Description of the task – Transcribe every line, keeping it exact.

○ ○ ○ ○ ○

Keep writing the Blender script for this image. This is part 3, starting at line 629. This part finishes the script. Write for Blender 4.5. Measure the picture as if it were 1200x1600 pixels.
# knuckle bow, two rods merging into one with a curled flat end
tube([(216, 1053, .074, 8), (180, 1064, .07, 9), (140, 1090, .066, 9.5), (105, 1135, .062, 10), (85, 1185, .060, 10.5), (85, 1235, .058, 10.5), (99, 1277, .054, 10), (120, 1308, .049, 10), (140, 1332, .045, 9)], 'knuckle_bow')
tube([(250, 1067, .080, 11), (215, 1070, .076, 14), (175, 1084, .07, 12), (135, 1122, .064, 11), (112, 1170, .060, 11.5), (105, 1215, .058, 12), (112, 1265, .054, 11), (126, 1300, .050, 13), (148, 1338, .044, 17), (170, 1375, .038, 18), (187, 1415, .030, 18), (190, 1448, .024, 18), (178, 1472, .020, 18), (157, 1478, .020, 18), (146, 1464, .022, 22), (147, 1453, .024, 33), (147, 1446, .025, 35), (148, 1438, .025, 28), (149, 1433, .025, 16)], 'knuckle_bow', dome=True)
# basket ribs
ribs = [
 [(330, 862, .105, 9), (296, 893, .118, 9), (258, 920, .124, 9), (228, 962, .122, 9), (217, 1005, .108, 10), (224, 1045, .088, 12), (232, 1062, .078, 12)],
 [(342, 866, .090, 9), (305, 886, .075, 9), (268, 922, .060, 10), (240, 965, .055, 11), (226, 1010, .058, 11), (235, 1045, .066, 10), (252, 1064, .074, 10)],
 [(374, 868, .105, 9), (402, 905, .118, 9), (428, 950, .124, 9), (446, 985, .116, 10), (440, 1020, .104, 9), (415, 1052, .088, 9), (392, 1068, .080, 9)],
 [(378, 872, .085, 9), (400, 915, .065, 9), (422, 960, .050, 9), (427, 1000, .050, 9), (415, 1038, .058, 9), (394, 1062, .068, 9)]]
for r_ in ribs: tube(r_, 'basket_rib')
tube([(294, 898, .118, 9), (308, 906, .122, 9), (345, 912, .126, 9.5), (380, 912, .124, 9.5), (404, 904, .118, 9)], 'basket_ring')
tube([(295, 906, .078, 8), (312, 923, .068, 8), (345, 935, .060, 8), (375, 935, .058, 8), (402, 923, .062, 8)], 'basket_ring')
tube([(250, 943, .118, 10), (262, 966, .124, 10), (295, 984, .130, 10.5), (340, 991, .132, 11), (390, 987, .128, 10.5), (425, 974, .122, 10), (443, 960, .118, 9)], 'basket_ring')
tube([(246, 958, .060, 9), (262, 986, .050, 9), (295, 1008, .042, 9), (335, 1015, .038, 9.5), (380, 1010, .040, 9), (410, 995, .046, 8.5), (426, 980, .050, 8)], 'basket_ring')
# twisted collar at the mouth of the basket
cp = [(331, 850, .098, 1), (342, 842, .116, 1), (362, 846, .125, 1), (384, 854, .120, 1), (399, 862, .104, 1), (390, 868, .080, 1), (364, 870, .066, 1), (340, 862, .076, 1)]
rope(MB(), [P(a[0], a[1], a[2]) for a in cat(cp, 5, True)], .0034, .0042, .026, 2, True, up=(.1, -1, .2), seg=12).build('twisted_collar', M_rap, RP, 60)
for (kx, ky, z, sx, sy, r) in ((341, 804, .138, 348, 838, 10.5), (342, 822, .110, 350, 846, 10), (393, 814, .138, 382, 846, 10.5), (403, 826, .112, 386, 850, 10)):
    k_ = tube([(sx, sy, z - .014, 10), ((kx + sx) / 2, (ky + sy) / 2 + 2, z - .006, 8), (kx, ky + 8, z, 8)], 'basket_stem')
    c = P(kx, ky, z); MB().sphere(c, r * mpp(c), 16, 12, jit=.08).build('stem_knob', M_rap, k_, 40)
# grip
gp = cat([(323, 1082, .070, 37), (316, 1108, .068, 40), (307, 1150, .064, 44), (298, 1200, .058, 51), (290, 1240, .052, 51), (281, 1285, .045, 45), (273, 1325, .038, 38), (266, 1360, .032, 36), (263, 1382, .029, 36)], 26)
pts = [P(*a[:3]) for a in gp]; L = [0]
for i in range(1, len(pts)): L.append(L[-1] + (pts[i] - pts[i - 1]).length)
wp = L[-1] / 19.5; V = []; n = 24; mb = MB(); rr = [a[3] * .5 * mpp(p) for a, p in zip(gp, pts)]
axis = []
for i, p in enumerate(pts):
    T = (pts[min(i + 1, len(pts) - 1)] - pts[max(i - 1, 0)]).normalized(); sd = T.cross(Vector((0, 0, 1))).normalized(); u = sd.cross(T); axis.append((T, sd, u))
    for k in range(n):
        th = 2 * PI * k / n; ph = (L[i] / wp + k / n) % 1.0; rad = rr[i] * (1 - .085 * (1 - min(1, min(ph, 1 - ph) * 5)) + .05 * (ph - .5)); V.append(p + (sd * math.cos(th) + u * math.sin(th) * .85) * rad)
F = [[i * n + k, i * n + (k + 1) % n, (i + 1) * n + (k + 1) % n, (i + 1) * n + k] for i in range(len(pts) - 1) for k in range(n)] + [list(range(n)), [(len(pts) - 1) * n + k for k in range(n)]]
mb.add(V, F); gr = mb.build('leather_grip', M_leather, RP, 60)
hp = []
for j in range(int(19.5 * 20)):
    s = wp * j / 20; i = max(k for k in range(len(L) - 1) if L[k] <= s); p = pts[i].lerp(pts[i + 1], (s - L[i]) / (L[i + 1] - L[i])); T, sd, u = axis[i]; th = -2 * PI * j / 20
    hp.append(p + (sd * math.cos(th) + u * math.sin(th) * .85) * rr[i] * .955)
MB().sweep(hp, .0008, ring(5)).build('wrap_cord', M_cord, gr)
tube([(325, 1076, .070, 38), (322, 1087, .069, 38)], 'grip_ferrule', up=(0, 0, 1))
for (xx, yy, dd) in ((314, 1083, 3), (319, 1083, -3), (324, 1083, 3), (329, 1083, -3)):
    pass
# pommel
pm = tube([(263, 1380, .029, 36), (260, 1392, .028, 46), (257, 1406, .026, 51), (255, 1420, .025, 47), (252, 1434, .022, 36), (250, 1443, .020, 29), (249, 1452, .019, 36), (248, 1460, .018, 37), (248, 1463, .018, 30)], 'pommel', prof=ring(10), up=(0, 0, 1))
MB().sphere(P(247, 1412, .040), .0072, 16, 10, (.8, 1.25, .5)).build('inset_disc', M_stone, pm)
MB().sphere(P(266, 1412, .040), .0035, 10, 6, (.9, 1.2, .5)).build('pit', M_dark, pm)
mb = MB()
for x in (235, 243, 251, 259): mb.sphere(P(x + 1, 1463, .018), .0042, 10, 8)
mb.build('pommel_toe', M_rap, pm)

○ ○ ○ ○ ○

Answer for this exercise –
Keep writing the Blender script for this image. This is part 3, starting at line 629. This part finishes the script. Write for Blender 4.5. Measure the picture as if it were 1200x1600 pixels.
# knuckle bow, two rods merging into one with a curled flat end
tube([(216, 1053, .074, 8), (180, 1064, .07, 9), (140, 1090, .066, 9.5), (105, 1135, .062, 10), (85, 1185, .060, 10.5), (85, 1235, .058, 10.5), (99, 1277, .054, 10), (120, 1308, .049, 10), (140, 1332, .045, 9)], 'knuckle_bow')
tube([(250, 1067, .080, 11), (215, 1070, .076, 14), (175, 1084, .07, 12), (135, 1122, .064, 11), (112, 1170, .060, 11.5), (105, 1215, .058, 12), (112, 1265, .054, 11), (126, 1300, .050, 13), (148, 1338, .044, 17), (170, 1375, .038, 18), (187, 1415, .030, 18), (190, 1448, .024, 18), (178, 1472, .020, 18), (157, 1478, .020, 18), (146, 1464, .022, 22), (147, 1453, .024, 33), (147, 1446, .025, 35), (148, 1438, .025, 28), (149, 1433, .025, 16)], 'knuckle_bow', dome=True)
# basket ribs
ribs = [
 [(330, 862, .105, 9), (296, 893, .118, 9), (258, 920, .124, 9), (228, 962, .122, 9), (217, 1005, .108, 10), (224, 1045, .088, 12), (232, 1062, .078, 12)],
 [(342, 866, .090, 9), (305, 886, .075, 9), (268, 922, .060, 10), (240, 965, .055, 11), (226, 1010, .058, 11), (235, 1045, .066, 10), (252, 1064, .074, 10)],
 [(374, 868, .105, 9), (402, 905, .118, 9), (428, 950, .124, 9), (446, 985, .116, 10), (440, 1020, .104, 9), (415, 1052, .088, 9), (392, 1068, .080, 9)],
 [(378, 872, .085, 9), (400, 915, .065, 9), (422, 960, .050, 9), (427, 1000, .050, 9), (415, 1038, .058, 9), (394, 1062, .068, 9)]]
for r_ in ribs: tube(r_, 'basket_rib')
tube([(294, 898, .118, 9), (308, 906, .122, 9), (345, 912, .126, 9.5), (380, 912, .124, 9.5), (404, 904, .118, 9)], 'basket_ring')
tube([(295, 906, .078, 8), (312, 923, .068, 8), (345, 935, .060, 8), (375, 935, .058, 8), (402, 923, .062, 8)], 'basket_ring')
tube([(250, 943, .118, 10), (262, 966, .124, 10), (295, 984, .130, 10.5), (340, 991, .132, 11), (390, 987, .128, 10.5), (425, 974, .122, 10), (443, 960, .118, 9)], 'basket_ring')
tube([(246, 958, .060, 9), (262, 986, .050, 9), (295, 1008, .042, 9), (335, 1015, .038, 9.5), (380, 1010, .040, 9), (410, 995, .046, 8.5), (426, 980, .050, 8)], 'basket_ring')
# twisted collar at the mouth of the basket
cp = [(331, 850, .098, 1), (342, 842, .116, 1), (362, 846, .125, 1), (384, 854, .120, 1), (399, 862, .104, 1), (390, 868, .080, 1), (364, 870, .066, 1), (340, 862, .076, 1)]
rope(MB(), [P(a[0], a[1], a[2]) for a in cat(cp, 5, True)], .0034, .0042, .026, 2, True, up=(.1, -1, .2), seg=12).build('twisted_collar', M_rap, RP, 60)
for (kx, ky, z, sx, sy, r) in ((341, 804, .138, 348, 838, 10.5), (342, 822, .110, 350, 846, 10), (393, 814, .138, 382, 846, 10.5), (403, 826, .112, 386, 850, 10)):
    k_ = tube([(sx, sy, z - .014, 10), ((kx + sx) / 2, (ky + sy) / 2 + 2, z - .006, 8), (kx, ky + 8, z, 8)], 'basket_stem')
    c = P(kx, ky, z); MB().sphere(c, r * mpp(c), 16, 12, jit=.08).build('stem_knob', M_rap, k_, 40)
# grip
gp = cat([(323, 1082, .070, 37), (316, 1108, .068, 40), (307, 1150, .064, 44), (298, 1200, .058, 51), (290, 1240, .052, 51), (281, 1285, .045, 45), (273, 1325, .038, 38), (266, 1360, .032, 36), (263, 1382, .029, 36)], 26)
pts = [P(*a[:3]) for a in gp]; L = [0]
for i in range(1, len(pts)): L.append(L[-1] + (pts[i] - pts[i - 1]).length)
wp = L[-1] / 19.5; V = []; n = 24; mb = MB(); rr = [a[3] * .5 * mpp(p) for a, p in zip(gp, pts)]
axis = []
for i, p in enumerate(pts):
    T = (pts[min(i + 1, len(pts) - 1)] - pts[max(i - 1, 0)]).normalized(); sd = T.cross(Vector((0, 0, 1))).normalized(); u = sd.cross(T); axis.append((T, sd, u))
    for k in range(n):
        th = 2 * PI * k / n; ph = (L[i] / wp + k / n) % 1.0; rad = rr[i] * (1 - .085 * (1 - min(1, min(ph, 1 - ph) * 5)) + .05 * (ph - .5)); V.append(p + (sd * math.cos(th) + u * math.sin(th) * .85) * rad)
F = [[i * n + k, i * n + (k + 1) % n, (i + 1) * n + (k + 1) % n, (i + 1) * n + k] for i in range(len(pts) - 1) for k in range(n)] + [list(range(n)), [(len(pts) - 1) * n + k for k in range(n)]]
mb.add(V, F); gr = mb.build('leather_grip', M_leather, RP, 60)
hp = []
for j in range(int(19.5 * 20)):
    s = wp * j / 20; i = max(k for k in range(len(L) - 1) if L[k] <= s); p = pts[i].lerp(pts[i + 1], (s - L[i]) / (L[i + 1] - L[i])); T, sd, u = axis[i]; th = -2 * PI * j / 20
    hp.append(p + (sd * math.cos(th) + u * math.sin(th) * .85) * rr[i] * .955)
MB().sweep(hp, .0008, ring(5)).build('wrap_cord', M_cord, gr)
tube([(325, 1076, .070, 38), (322, 1087, .069, 38)], 'grip_ferrule', up=(0, 0, 1))
for (xx, yy, dd) in ((314, 1083, 3), (319, 1083, -3), (324, 1083, 3), (329, 1083, -3)):
    pass
# pommel
pm = tube([(263, 1380, .029, 36), (260, 1392, .028, 46), (257, 1406, .026, 51), (255, 1420, .025, 47), (252, 1434, .022, 36), (250, 1443, .020, 29), (249, 1452, .019, 36), (248, 1460, .018, 37), (248, 1463, .018, 30)], 'pommel', prof=ring(10), up=(0, 0, 1))
MB().sphere(P(247, 1412, .040), .0072, 16, 10, (.8, 1.25, .5)).build('inset_disc', M_stone, pm)
MB().sphere(P(266, 1412, .040), .0035, 10, 6, (.9, 1.2, .5)).build('pit', M_dark, pm)
mb = MB()
for x in (235, 243, 251, 259): mb.sphere(P(x + 1, 1463, .018), .0042, 10, 8)
mb.build('pommel_toe', M_rap, pm)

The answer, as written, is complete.